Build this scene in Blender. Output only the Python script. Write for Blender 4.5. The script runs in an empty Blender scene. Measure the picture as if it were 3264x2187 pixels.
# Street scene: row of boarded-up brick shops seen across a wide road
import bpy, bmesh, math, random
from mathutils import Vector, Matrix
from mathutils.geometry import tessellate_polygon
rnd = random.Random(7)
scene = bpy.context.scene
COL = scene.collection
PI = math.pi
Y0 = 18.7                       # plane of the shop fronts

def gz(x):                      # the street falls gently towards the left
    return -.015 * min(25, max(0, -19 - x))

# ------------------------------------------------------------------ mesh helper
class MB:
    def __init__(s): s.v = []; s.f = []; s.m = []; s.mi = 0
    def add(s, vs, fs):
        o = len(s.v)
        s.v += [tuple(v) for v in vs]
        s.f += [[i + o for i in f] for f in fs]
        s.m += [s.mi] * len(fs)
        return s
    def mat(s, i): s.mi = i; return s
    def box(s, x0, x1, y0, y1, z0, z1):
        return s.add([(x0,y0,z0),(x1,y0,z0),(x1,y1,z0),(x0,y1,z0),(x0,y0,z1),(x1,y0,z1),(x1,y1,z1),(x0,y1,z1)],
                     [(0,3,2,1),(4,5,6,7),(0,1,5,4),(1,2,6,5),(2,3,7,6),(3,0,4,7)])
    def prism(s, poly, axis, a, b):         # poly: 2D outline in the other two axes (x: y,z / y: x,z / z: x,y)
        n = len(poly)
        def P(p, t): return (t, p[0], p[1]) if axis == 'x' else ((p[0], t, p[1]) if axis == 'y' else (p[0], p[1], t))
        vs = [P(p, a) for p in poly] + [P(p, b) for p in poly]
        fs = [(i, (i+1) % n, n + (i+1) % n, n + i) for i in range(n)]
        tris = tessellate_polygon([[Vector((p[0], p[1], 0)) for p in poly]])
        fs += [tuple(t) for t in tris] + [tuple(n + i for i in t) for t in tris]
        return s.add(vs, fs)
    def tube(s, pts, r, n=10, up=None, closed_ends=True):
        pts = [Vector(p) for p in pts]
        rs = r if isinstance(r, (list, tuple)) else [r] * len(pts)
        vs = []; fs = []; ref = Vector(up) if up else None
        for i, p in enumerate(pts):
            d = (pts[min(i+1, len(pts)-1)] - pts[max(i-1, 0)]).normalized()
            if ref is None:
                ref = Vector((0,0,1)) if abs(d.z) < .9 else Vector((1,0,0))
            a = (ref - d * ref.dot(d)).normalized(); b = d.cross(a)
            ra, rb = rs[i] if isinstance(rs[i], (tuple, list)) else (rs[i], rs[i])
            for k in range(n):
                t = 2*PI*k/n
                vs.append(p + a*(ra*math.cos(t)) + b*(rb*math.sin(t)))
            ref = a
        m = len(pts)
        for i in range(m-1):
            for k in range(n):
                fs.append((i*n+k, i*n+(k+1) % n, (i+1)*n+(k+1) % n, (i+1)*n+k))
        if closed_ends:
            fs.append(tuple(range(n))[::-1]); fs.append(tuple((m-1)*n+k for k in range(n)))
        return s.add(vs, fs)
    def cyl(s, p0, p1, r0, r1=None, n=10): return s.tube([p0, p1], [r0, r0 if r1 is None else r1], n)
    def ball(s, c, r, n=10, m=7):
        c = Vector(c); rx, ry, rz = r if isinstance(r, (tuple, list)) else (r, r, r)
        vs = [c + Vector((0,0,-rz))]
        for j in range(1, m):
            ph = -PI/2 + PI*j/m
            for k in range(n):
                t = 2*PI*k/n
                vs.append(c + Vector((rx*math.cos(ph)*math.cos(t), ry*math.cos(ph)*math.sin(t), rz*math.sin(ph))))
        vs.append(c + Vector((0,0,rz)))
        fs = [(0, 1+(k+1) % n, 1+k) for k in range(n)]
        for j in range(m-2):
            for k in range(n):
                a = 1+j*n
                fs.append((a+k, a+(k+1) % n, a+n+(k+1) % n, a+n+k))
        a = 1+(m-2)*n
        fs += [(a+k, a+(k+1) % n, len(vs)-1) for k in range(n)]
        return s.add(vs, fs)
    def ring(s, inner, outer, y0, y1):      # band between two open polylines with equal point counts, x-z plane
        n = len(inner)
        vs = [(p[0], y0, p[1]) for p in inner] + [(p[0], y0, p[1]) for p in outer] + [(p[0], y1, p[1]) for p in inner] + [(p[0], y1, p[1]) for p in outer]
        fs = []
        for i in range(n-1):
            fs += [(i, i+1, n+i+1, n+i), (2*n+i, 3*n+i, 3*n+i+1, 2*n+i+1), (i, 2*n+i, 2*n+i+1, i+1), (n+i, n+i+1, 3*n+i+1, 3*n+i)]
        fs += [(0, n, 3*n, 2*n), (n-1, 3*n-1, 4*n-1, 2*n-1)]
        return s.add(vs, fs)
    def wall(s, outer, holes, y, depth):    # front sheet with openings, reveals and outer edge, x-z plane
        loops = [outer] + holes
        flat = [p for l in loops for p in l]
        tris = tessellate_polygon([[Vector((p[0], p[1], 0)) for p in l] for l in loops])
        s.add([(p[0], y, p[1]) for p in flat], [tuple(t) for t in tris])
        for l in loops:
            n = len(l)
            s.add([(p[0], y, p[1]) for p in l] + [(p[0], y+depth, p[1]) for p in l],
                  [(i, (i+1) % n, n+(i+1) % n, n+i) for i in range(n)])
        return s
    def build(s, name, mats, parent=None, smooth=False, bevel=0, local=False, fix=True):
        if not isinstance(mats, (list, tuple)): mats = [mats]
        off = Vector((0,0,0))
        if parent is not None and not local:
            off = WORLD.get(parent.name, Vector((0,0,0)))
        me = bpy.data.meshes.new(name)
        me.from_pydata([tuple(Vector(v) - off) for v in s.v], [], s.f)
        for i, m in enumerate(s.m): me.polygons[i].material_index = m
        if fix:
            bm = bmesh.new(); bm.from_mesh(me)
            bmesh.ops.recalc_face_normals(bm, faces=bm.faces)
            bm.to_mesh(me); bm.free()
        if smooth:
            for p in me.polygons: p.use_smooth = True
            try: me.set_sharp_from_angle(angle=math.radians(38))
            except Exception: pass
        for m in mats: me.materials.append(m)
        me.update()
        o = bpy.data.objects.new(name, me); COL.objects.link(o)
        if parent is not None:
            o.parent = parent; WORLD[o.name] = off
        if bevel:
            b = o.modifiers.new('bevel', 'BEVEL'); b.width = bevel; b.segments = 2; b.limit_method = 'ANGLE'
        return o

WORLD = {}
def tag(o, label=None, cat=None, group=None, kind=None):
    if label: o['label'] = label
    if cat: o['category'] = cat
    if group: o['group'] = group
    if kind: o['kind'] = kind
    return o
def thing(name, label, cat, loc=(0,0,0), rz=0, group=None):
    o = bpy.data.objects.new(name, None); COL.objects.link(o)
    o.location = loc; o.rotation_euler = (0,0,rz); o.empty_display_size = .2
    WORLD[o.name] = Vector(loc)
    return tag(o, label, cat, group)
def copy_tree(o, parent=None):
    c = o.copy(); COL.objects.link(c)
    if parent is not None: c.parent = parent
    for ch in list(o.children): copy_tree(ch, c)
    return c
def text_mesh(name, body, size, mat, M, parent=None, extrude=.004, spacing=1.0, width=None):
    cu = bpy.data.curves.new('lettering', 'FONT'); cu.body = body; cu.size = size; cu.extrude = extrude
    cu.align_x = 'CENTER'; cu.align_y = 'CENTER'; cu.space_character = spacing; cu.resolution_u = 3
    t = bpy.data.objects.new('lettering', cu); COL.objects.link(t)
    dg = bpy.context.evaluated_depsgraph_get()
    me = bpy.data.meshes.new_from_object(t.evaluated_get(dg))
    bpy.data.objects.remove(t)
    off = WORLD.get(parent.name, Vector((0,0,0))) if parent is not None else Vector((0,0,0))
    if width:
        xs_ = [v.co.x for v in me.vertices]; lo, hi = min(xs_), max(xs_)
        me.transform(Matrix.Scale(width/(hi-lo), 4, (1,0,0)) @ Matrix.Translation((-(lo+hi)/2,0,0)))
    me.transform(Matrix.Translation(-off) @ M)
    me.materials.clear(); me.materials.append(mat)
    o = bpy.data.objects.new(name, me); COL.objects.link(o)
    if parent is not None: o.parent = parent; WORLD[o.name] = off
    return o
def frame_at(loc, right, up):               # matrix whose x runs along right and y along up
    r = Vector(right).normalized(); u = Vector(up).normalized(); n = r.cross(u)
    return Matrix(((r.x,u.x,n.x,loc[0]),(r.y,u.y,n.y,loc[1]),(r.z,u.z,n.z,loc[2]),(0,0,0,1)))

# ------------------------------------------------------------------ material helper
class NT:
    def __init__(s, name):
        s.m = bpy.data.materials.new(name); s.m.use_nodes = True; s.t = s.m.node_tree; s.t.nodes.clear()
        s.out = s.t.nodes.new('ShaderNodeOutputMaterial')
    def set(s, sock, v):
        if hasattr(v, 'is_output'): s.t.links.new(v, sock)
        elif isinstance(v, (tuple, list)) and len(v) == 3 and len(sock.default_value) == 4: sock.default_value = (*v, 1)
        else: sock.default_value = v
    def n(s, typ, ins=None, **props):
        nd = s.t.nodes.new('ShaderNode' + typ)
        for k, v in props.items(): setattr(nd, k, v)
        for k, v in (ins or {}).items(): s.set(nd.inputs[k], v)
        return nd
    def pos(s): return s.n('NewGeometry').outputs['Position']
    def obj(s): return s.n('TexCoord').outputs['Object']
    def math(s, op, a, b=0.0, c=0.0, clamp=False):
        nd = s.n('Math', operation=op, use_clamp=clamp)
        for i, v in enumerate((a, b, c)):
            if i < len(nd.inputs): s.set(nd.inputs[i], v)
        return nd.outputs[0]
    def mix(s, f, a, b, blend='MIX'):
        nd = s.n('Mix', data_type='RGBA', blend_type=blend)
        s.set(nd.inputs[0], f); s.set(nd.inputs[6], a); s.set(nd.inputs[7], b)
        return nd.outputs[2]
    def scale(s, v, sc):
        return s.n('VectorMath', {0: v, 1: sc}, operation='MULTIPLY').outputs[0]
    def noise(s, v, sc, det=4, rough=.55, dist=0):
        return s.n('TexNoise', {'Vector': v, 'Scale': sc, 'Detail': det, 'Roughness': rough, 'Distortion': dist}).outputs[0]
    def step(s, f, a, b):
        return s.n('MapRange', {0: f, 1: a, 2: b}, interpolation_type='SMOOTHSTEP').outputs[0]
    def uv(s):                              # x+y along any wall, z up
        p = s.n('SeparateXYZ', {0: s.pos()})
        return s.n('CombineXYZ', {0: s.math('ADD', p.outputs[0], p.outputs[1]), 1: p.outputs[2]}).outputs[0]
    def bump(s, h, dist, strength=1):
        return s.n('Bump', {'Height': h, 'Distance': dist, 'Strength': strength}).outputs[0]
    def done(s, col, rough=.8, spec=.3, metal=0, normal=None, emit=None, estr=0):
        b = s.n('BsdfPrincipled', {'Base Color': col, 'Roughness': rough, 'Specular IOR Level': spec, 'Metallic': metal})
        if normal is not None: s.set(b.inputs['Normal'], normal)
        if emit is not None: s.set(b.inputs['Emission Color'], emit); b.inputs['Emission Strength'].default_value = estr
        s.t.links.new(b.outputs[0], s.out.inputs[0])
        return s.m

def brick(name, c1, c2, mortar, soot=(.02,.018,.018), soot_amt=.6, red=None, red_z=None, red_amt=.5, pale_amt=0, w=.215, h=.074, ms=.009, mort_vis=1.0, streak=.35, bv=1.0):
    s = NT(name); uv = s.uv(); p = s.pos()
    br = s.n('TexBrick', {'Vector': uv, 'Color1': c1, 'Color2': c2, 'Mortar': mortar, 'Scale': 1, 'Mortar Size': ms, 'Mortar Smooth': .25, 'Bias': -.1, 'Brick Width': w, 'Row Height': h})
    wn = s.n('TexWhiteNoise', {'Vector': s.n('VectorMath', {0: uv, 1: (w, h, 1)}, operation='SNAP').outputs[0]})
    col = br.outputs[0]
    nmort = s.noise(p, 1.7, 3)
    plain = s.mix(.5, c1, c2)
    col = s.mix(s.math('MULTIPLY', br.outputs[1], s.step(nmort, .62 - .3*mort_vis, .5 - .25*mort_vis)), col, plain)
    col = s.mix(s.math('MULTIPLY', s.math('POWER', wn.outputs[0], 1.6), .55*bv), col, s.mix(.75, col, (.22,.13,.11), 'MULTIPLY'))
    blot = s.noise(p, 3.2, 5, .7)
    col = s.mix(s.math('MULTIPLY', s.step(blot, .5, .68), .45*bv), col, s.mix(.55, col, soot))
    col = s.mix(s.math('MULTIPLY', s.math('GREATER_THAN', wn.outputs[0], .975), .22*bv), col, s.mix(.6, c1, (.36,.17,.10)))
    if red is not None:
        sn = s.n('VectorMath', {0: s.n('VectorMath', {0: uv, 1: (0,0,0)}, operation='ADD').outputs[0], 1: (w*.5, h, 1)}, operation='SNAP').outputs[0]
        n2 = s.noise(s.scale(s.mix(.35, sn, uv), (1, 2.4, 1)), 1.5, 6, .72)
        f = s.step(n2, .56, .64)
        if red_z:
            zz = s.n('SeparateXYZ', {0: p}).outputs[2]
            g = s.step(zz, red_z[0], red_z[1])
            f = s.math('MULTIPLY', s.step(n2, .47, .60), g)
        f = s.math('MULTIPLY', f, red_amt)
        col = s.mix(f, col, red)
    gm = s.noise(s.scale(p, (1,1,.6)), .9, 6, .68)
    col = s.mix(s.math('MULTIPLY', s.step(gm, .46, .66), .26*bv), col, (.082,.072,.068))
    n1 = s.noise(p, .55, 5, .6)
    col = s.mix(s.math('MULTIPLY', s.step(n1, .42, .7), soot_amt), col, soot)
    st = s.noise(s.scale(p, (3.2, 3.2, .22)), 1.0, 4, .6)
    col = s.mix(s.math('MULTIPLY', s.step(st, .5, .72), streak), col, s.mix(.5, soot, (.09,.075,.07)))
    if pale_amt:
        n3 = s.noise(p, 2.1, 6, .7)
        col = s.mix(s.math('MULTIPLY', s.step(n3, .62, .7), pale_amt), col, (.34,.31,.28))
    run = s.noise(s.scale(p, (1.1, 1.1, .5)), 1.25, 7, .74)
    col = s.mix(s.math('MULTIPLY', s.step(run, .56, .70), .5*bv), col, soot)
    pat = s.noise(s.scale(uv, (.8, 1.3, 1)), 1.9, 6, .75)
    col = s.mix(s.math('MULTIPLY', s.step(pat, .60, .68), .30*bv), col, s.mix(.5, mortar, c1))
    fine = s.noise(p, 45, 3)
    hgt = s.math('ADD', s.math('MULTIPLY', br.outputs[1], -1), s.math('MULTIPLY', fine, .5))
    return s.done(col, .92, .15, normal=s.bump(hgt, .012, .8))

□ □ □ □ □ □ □

The exercise
Print, unaltered, every line from the beginning of the material down to the line with "return -.015 * min(25, max(0, -19 - x))".

Completed task
Build this scene in Blender. Output only the Python script. Write for Blender 4.5. The script runs in an empty Blender scene. Measure the picture as if it were 3264x2187 pixels.
# Street scene: row of boarded-up brick shops seen across a wide road
import bpy, bmesh, math, random
from mathutils import Vector, Matrix
from mathutils.geometry import tessellate_polygon
rnd = random.Random(7)
scene = bpy.context.scene
COL = scene.collection
PI = math.pi
Y0 = 18.7                       # plane of the shop fronts

def gz(x):                      # the street falls gently towards the left
    return -.015 * min(25, max(0, -19 - x))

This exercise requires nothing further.